Cost of Dying: Helpline calls rocket as thousands struggle with funeral costs

The number of calls to a bereavement helpline has rocketed by almost 20% in 5 years, as the cost of funerals in Northern Ireland looks set to rise by a fifth.

Figures from the Department for Communities (DfC) have revealed 20,538 calls were made to their helpline from 1 April 2021 to 31 March 2022 - a rise of 18% compared to 2016/17.

Belfast Funeral Director Stephen McCosh told UTV that he has seen more families opt for direct cremations without service because they can't afford anything more.

Even the price of coffins has gone up almost 45%.

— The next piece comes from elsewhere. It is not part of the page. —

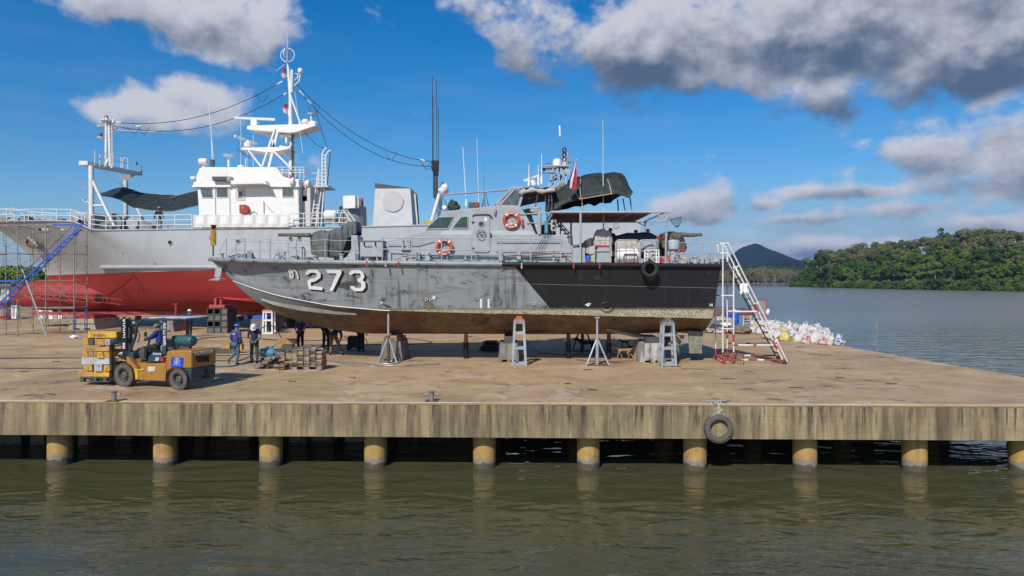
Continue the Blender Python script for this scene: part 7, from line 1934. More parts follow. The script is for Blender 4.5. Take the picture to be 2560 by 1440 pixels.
LT('base_rail', A, C_, .035, rr_); LT('base_rail', B, D, .035, rr_); LT('base_rail', A.lerp(B, .16), C_.lerp(D, .2), .03, rr_)
LT('outrigger', A.lerp(B, .3), C_.lerp(D, .1) , .02, dgrey)
q = MB(); o_ = A.lerp(B, .28) + Vector((0, -.35, 0)); q.tube([o_ + Vector((0, 0, .25)), o_ + Vector((0, 0, -.18))], .015, 6); q.tube([o_, A.lerp(B, .1)], .012, 5); q.build('stabiliser', rustm, ld)
zt = P(1803, 607, Yn_).z
def vpost(px, py_top, Yy, band=True):
    top = P(px, py_top, Yy); b0 = Vector((top.x, Yy, zb)); h = top.z - zb
    q = MB(); q.tube([b0, b0 + Vector((0, 0, .32))], .04, 8); q.build('post_foot', rr_, ld, smooth=True)
    LT('post', b0 + Vector((0, 0, .32)), top, .032)
    if band: q = MB(); q.tube([b0 + Vector((0, 0, .75)), b0 + Vector((0, 0, 1.08))], .042, 8); q.build('post_band', rr_, ld, smooth=True)
vpost(1807, 607, Yn_, False); vpost(1834, 655, Yn_ + .05); vpost(1789, 640, Yf_, False); vpost(1818, 698, Yf_)
LT('top_rail', P(1790, 609, Yn_), P(1822, 608, Yn_)); LT('top_rail', P(1794, 609, Yn_), P(1796, 632, Yn_)); LT('top_rail', P(1795, 633, Yn_), P(1820, 633, Yn_)); LT('top_rail', P(1819, 633, Yn_), P(1819, 655, Yn_))
LT('top_rail', P(1820, 608, Yn_), P(1806, 612, Yf_)); LT('top_rail', P(1789, 614, Yf_), P(1806, 612, Yf_))
q = MB(); a = P(1797, 656, Yn_); b_ = P(1836, 656, Yn_); q.bx(a, Vector((b_.x, Yf_, a.z + .05))); q.build('platform', rustm, ld)
q = MB(); q.bx(P(1818, 674, Yn_), Vector((P(1842, 674, Yn_).x, Yf_, P(1818, 672, Yn_).z))); q.build('upper_step', rustm, ld)
for y in (739, 822): LT('brace_rail', P(1803, y, Yn_), P(1834, y, Yn_ + .05), .028); 
LT('brace_rail', P(1789, 738, Yf_), P(1818, 740, Yf_), .028); LT('brace_rail', P(1789, 820, Yf_), P(1818, 822, Yf_), .028)
for y in (739, 822): LT('brace_rail', P(1807, y, Yn_), P(1790, y - 1, Yf_), .028)
LT('brace_rail', P(1834, 779, Yn_), P(1893, 779, Yn_), .035); LT('brace_rail', P(1818, 778, Yf_), P(1885, 778, Yf_), .035)
banded('brace_rail', P(1834, 863, Yn_), P(1942, 863, Yn_), .035, [.1, .45, .53]); banded('brace_rail', P(1818, 858, Yf_), P(1920, 858, Yf_), .035, [.12, .45, .58])
# stringers, rungs, handrails
for Yy, c0, c1, h0, h1 in ((Yn_, (1838, 666), (1957, 900), (1807, 607), (1969, 905)), (Yf_, (1822, 674), (1940, 890), (1806, 612), (1946, 880))):
    if Yy == Yn_:
        LT('stringer', P(*c0, Yy), P(*c1, Yy), .034); LT('handrail', P(1821, 609, Yy), P(1968, 904, Yy), .032); LT('handrail', P(1809, 609, Yy), P(1848, 690, Yy), .032)
        for x, y, x2, y2 in ((1837, 672, 1847, 664), (1888, 760, 1897, 755), (1933, 856, 1945, 850)): LT('rail_bracket', P(x, y, Yy), P(x2, y2, Yy), .024)
    else: LT('stringer', P(*c0, Yy), P(*c1, Yy), .034, dgrey); LT('handrail', P(1812, 640, Yy), P(1944, 886, Yy), .026, rw)
banded('stringer_guard', P(1887, 760, Yn_ - .03), P(1895, 778, Yn_ - .03), .045, []); banded('stringer_guard', P(1931, 851, Yn_ - .03), P(1942, 872, Yn_ - .03), .045, [])
for i in range(13):
    t = (i + .6) / 13.4; a = P(1838, 666, Yn_).lerp(P(1957, 900, Yn_), t); b_ = P(1822, 674, Yf_).lerp(P(1940, 890, Yf_), t)
    q = MB(); q.bar(a, b_, .10, .025); q.build('rung', rustm, ld)
for p, mt_ in ((A, redp), (B, rubber), (C_, redp), (D, rubber)):
    q = MB(); q.lathe(p + Vector((0, -.03, -.10)), [(.07, 0), (.09, .01), (.09, .05), (.07, .06)], 16, 'Y'); q.build('castor', mt_, ld)
    q = MB(); q.box(p + Vector((0, 0, -.03)), (.04, .1, .1)); q.build('castor_fork', dgrey, ld)
q = MB(); rws = []
for i in range(9):
    rws.append([P(lerp(1850, 1872, i / 8) + 1.0 * sin(j * 2), lerp(709 + 2 * sin(i * 2), 734 + 4 * sin(i * 1.3), j / 6), Yn_ - .05) + Vector((0, .04 * sin(i * 1.7 + j * .4), 0)) for j in range(7)])
q.grid(rws); o = single(q, 'cloth', pwhite, 'white cloth hung over the rolling ladder handrail', 'cloth', smooth=True); o.modifiers.new('s', 'SOLIDIFY').thickness = .015

# ------------------------------------------------------------------ sandbags
bagm = [M('bag_white', (.60, .585, .555), .75, var=.15, scale=5, bump=.6, bscale=10, dirt_amt=.35, dirt=(.35, .31, .26)),
        M('bag_red', (.60, .575, .555), .75, var=.1, scale=2.2, dirt_amt=.9, dthr=.46, dirt=(.42, .02, .03), bump=.6, bscale=10),
        M('bag_yellow', (.55, .52, .36), .75, var=.1, scale=2.0, dirt_amt=1.0, dthr=.42, dirt=(.50, .40, .015), bump=.6, bscale=10),
        M('bag_blue', (.58, .58, .58), .75, var=.1, scale=2.2, dirt_amt=.9, dthr=.46, dirt=(.02, .06, .32), bump=.6, bscale=10)]
def bag_mesh(seed, mat):
    """slumped woven sack: boxy belly, creased shoulders, loose gathered mouth"""
    q = MB(); rows = []; n = 24; rd_ = random.Random(seed)
    lx, ly = rd_.uniform(-.06, .06), rd_.uniform(-.05, .05); H_ = rd_.uniform(.52, .66)
    prof = [(.02, 0), (.24, .0), (.30, .05), (.32, .16), (.31, .30), (.28, .44), (.22, .56), (.15, .66), (.125, .74), (.11, .80), (.12, .88), (.13, .95), (.09, .94), (.02, .86)]
    for i, (r_, z) in enumerate(prof):
        row = []; f = z
        for k_ in range(n):
            a = 2 * pi * k_ / n; ca, sa = cos(a), sin(a)
            sq = 1 / (abs(ca) ** 3.2 + abs(sa) ** 3.2) ** (1 / 3.2) if z < .5 else 1.0
            w = noise.noise(Vector((ca * 1.3, sa * 1.3, z * 2.2 + seed * 5))); w2 = noise.noise(Vector((ca * 4, sa * 4, z * 6 + seed * 3)))
            rr2 = r_ * sq * (1 + .30 * w + .14 * w2) * (1 + (.25 * sin(a * 4 + seed * 2) if z > .62 else 0))
            sxx, syy = (1.25, .5) if z > .7 else (1.0, .78)
            row.append(Vector((rr2 * ca * sxx + lx * f, rr2 * sa * syy + ly * f, max(0, z * H_ * 1.05 + (.10 * w * (z > .55))))))
        rows.append(row)
    q.grid(rows, closed=True); q.f.append(tuple(range(n))); q.mi.append(0)
    return q.build('sandbag', mat, None, smooth=45)
BAGP = [bag_mesh(i, bagm[[0, 0, 1, 2, 3, 0][i]]) for i in range(6)]
BAGL = ['plain white sandbag in the heap on the quay edge', 'plain white sandbag in the heap on the quay edge', 'white sandbag with red print in the heap on the quay edge', 'yellow striped sandbag in the heap on the quay edge', 'white sandbag with blue print in the heap on the quay edge', 'plain white sandbag in the heap on the quay edge']
rd = random.Random(21); used_b = set()
def bag(k_, loc, rz, tilt=(0, 0), s=1.0, label=None):
    if k_ in used_b: o = BAGP[k_].copy(); COL.objects.link(o)
    else: o = BAGP[k_]; used_b.add(k_)
    o.location = loc; o.rotation_euler = (tilt[0], tilt[1], rz); o.scale = (s, s, s)
    return tag(o, label or BAGL[k_], 'sandbag', 'white sandbags heaped along the quay edge')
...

"We've had direct cremations, pure cremations, unattended funerals, lesser floral tributes and limousines which would have traditionally been apart of 90% of funerals have all been reduced, more basic type coffins... you do feel as they walk away that they're quite possibly disappointed," said Stephen.

The DfC awarded £3.2 million in grants in 2020/21 under the Funeral Payment Scheme, which supports those on benefits, such as pensioners, single parents and the unemployed.

Five years ago, that figure was £1m lower.

The large majority of those receiving the funeral payment are categorised as 'other', with pensioners coming in close behind.

Stephen told UTV that he's seen community fundraisers for local families in the Shankill who can't afford to pay for their loved ones funeral.

"Even those working class families that have always done well for themselves are now in a position that they're going to struggle also and they do struggle," said Stephen.

Insurance firm Sunlife has recorded the cost of funerals across the UK since 2004.

Figures show that while Northern Ireland may historically be the cheapest place in the UK to hold a funeral, figures are predicted to jump by 20% this year - the biggest hike on record.

In 2021, a basic funeral cost was £3,056. In 2022, that's predicted to rise to £3,676.

"The outside costs, which are completely beyond our control, are going to keep going higher and higher and it's whether we can maintain, as long as we can, to try to subsidise... and I don't no how long any businesses or this business can really hold out," said Stephen.